Roberto Blanco Valdés, LA VOZ DE GALICIA, 22/6/12
La sentencia del TCE anulando una previa del Supremo que había aceptado la no inscripción legal de Sortu por ser un instrumento de la banda terrorista que estaba detrás de su constitución como partido ha sido leída de dos formas diferentes: como la consecuencia -con la que cabe estar o no de acuerdo- del hecho de que ETA haya dejado de actuar; o como la aceptación de que la estrategia de lucha contra ETA a través de la Ley de Partidos se ha revelado al fin como un craso error político.
El lector me permitirá que no entre hoy en la primera de esas cuestiones, pues, con ser relevante, creo que la segunda lo es sin duda mucho más. ¿Fue un error aprobar una Ley de Partidos que permite ilegalizar a las franquicias políticas de una banda terrorista responsable de asesinatos, extorsiones y secuestros? ¿Era aceptable que en un Estado democrático fuerzas políticas impulsadas o directamente organizadas por un grupo de asesinos pudieran competir con aquellas en las que militaban las víctimas de sus patrocinadores?

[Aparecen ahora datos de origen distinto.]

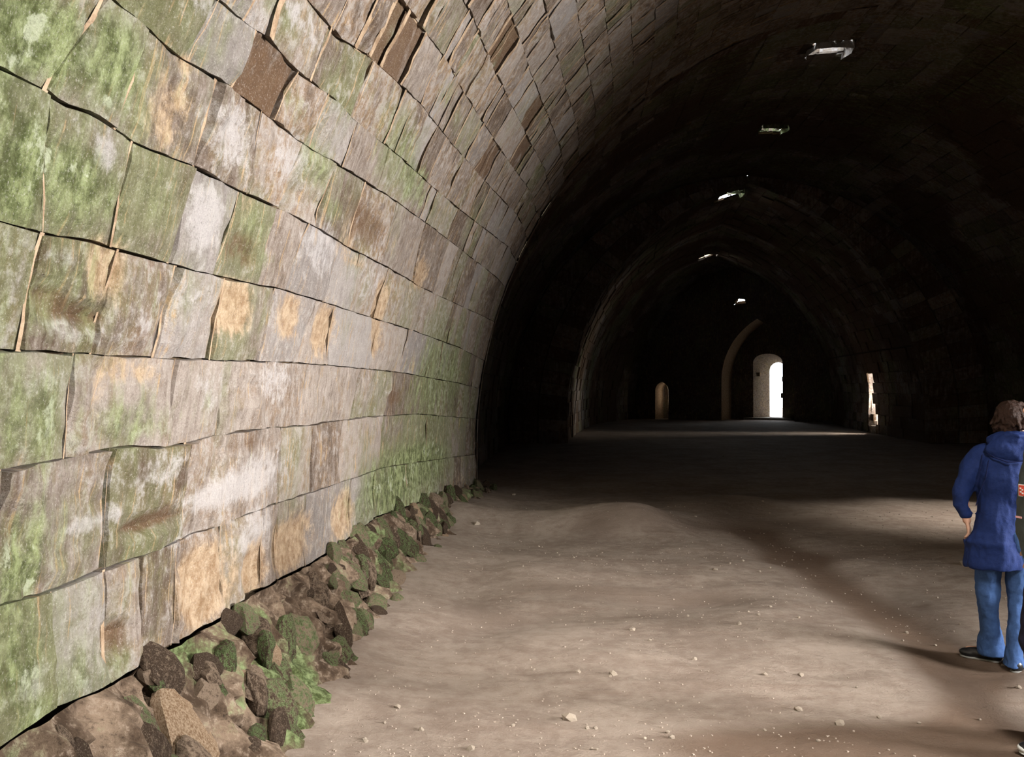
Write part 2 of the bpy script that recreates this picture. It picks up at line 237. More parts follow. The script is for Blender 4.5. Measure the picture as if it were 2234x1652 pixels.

Hay quienes, aprovechando la reciente sentencia sobre Sortu, dan a ambas preguntas una respuesta positiva. Es decir, quienes creen que la Ley de Partidos fue una atrocidad política y que poner fuera de la ley a los amigos políticos de ETA constituyó un atentado contra principios básicos de un Estado democrático.
Aunque llevo años manteniendo que ambos argumentos son jurídica y políticamente insostenibles, considero que volver sobre ellos puede ser ahora tan importante como lo era no hace tanto, pues lo que nos jugamos en el envite es el relato que acabará por transmitirse a nuestros hijos sobre las causas que explican el (presumible) final de la peor pesadilla de nuestra democracia.

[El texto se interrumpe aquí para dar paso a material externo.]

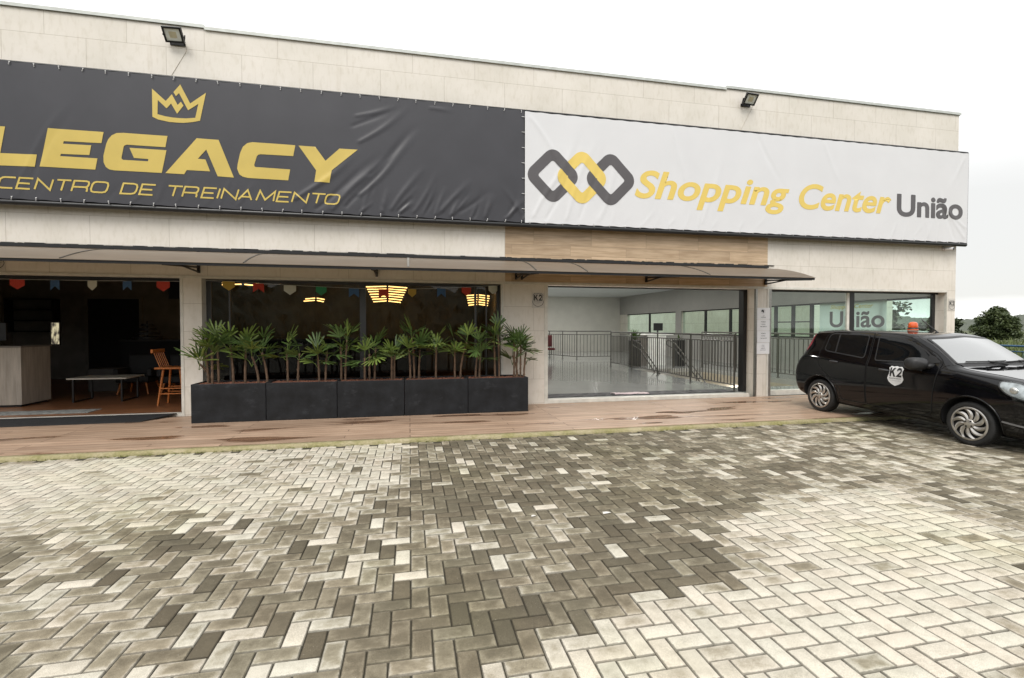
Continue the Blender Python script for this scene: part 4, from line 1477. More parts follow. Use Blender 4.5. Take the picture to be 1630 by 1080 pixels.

No, la Ley de Partidos no fue una atrocidad, sino, muy al contrario, un instrumento políticamente indispensable para luchar contra ETA y llevar a los terroristas al convencimiento de que tenían que dejarlo. La prueba es que ETA solo se planteó en serio cesar en sus actividades criminales cuando llegó a la conclusión de que el mantenimiento de aquellas era por completo incompatible con participar en la vida democrática.

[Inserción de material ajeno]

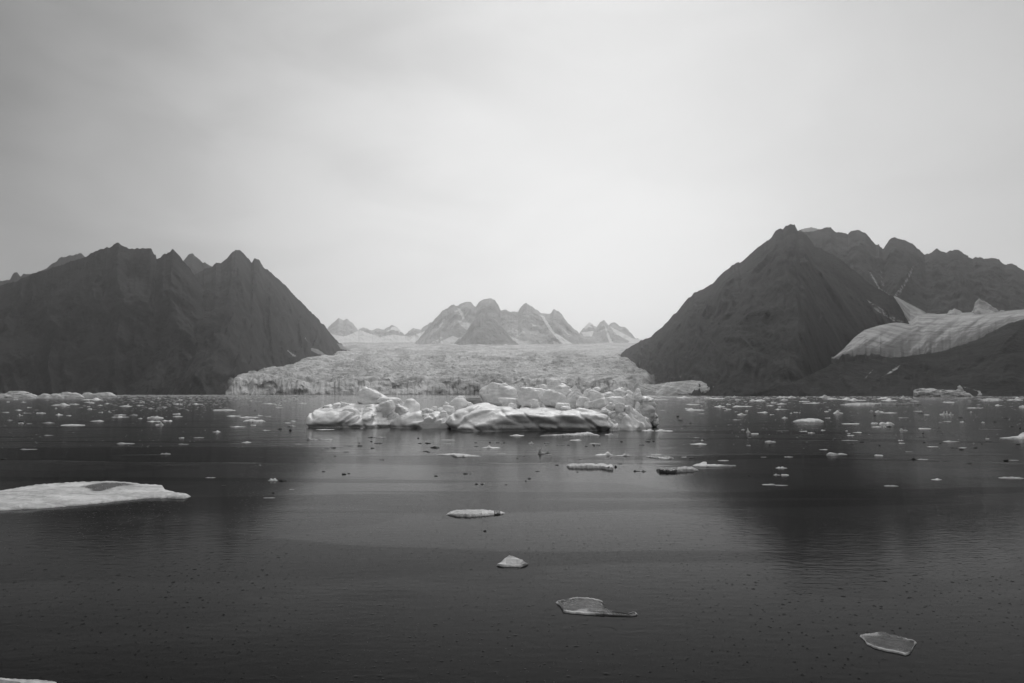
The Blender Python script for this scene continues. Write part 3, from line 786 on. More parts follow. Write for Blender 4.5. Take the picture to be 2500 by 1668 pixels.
    BL += [(1405, 1440, 968, 996, 100.0, 101, 1, 0.3), (1424, 1450, 978, 1000, 98.5, 102, 0, 0.2), (1446, 1484, 972, 998, 98.8, 103, 1, -0.3), (1478, 1506, 980, 1006, 97.6, 104, 0, 0.4), (1500, 1528, 984, 1012, 97.4, 105, 1, 0.2),
           (1524, 1548, 990, 1018, 97.6, 106, 0, -0.3), (1466, 1490, 996, 1014, 96.2, 107, 0, 0.1), (1486, 1506, 1004, 1022, 95.6, 108, 0, 0.5), (1508, 1532, 1008, 1028, 96.0, 109, 1, 0.3), (1536, 1560, 1012, 1034, 97.0, 110, 0, 0.2),
           (1560, 1584, 1016, 1038, 98.6, 111, 0, 0.4), (1290, 1322, 976, 1000, 99.0, 112, 0, 0.2), (1448, 1470, 960, 980, 104.5, 113, 0, 0.3), (1506, 1524, 946, 962, 106.0, 114, 0, 0.3), (1545, 1570, 962, 990, 100.6, 115, 0, 0.1), (1240, 1262, 984, 1000, 98.5, 116, 1, 0.4),
           (960, 1000, 990, 1014, 103.2, 117, 1, 0.5), (1030, 1062, 996, 1022, 102.0, 118, 0, 0.4), (884, 912, 994, 1012, 106.0, 119, 0, 0.2), (828, 856, 982, 998, 110.5, 120, 1, 0.2)]
    rs = np.random.RandomState(9)
    for i, (x0, x1, t, b, d, sd_, ang, rot) in enumerate(BL):
        ang = 1 if (ang or i in (2, 7, 10, 12, 15, 21, 26)) else 0
        cx_, _, cz = P((x0 + x1) / 2, (t + b) / 2, d)
        rx = (x1 - x0) / 2 / FPX * d * 1.10; rz = (b - t) / 2 / FPX * d * 1.13
        ry = 0.5 * (rx + rz) * (0.95 + 0.2 * rs.rand())
        ex = max(rx, rz) * 1.25 + 0.3
        hb = max(0.05, min(0.10, max(rx, rz) / 20))
        c = (float(cx_), d, float(cz)); r = (rx, ry, rz)
        def fn(X, Y, Z, c=c, r=r, sd_=sd_, ang=ang, rot=rot):
            Y = Y + 0.25 * (c[2] - Z) * (-1)
            f = rock_sdf(X, Y, Z, c, r, sd_, 11, 26.0 if ang else 17.0, rot, 0.05, ang)
            g = ridgen(X / r[0] / 1.4 + sd_, Y / r[1] / 1.4, Z / r[2] / 0.9, sd_ + 3, 3)
            crk_ = ridgen(X / 0.9 + sd_, Y / 0.9, Z / 0.5, sd_ + 9, 2)
            return f + 0.16 * min(r) * (smooth(0.55, 0.95, g) - 0.3) + 0.12 * smooth(0.75, 0.97, crk_)
        sdf_piece('boulder', fn, (c[0] - ex, c[1] - ry * 1.25 - 0.3, c[2] - ex), (c[0] + ex, c[1] + ry * 1.25 + 0.3, c[2] + ex), hb, ICE, root, org)
    # crumbled rubble on the right shoulder: many small knobs in one crust
    def crust(X, Y, Z):
        f = np.full(X.shape, 9.0, np.float32)
        rs2 = np.random.RandomState(33)
        for q in range(46):
            u = rs2.rand()
            pxx = 1453 + 66 * u; pyy = 985 + 8 * u + 22 * rs2.rand(); d = 99.0 + (1010 - pyy) * 0.16
            x_, _, z_ = P(pxx, pyy, d); r = 0.28 + 0.3 * rs2.rand()
            f = np.minimum(f, np.sqrt(((X - x_) / 1.15) ** 2 + (Y - d) ** 2 + ((Z - z_)) ** 2) - r)
        return f + 0.25 * (fbm(X / 0.5, Y / 0.5, Z / 0.5, o=2, seed=44) - 0.5)
    a0 = P(1445, 1000, 100)[0]; a1 = P(1530, 1000, 100)[0]
    sdf_piece('rubble_crust', crust, (a0, 94, 1.2), (a1, 105, 4.6), 0.1, ICE, root, org)
big_iceberg()

# ------------------------------------------------------------------ other bergs and floes
def far_berg(domes, lo, hi, h, label, noise, seed, bed=0.0, group=None):
    def fn(X, Y, Z):
        f = None
        for d_ in domes:
            g = dome(X, Y, Z, *d_)
            f = g if f is None else smin(f, g, 0.8)
        f = f + noise * (fbm(X / 5, Y / 5, Z / 3, o=4, seed=seed) - 0.5)
        f = f + bed * (ridgen(X / 14, Y / 14, (Z + 0.2 * X) / 2.6, seed + 1, 3) - 0.5)
        return f
    x0, x1 = lo[0], hi[0]
    c = ((x0 + x1) / 2, (lo[1] + hi[1]) / 2, 0)
    o = sdf_piece('iceberg', fn, lo, hi, h, ICE_FAR, None, c)
    o.location = c
    tag(o, label, 'iceberg', group)
    return o
def bx(px0, px1, Y):
    return P(px0, 965, Y)[0], P(px1, 965, Y)[0]
Yb = 960.0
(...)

Y es que la democracia tiene reglas, entre las que destaca una muy fundamental: que ningún objetivo político puede perseguirse mediante el chantaje criminal. Los partidos impulsados por ETA eran una parte esencial de ese chantaje y por eso, en plena coherencia con los más elementales principios democráticos, fueron ilegalizados por los jueces. La anomalía española no fue esa, por lo tanto, sino que quienes existían con la finalidad fundamental de defender las acciones de una banda terrorista pudieran competir durante años como partidos amparados por la ley. Una anomalía por la que aún hoy deberíamos sentirnos los españoles muertos de vergüenza.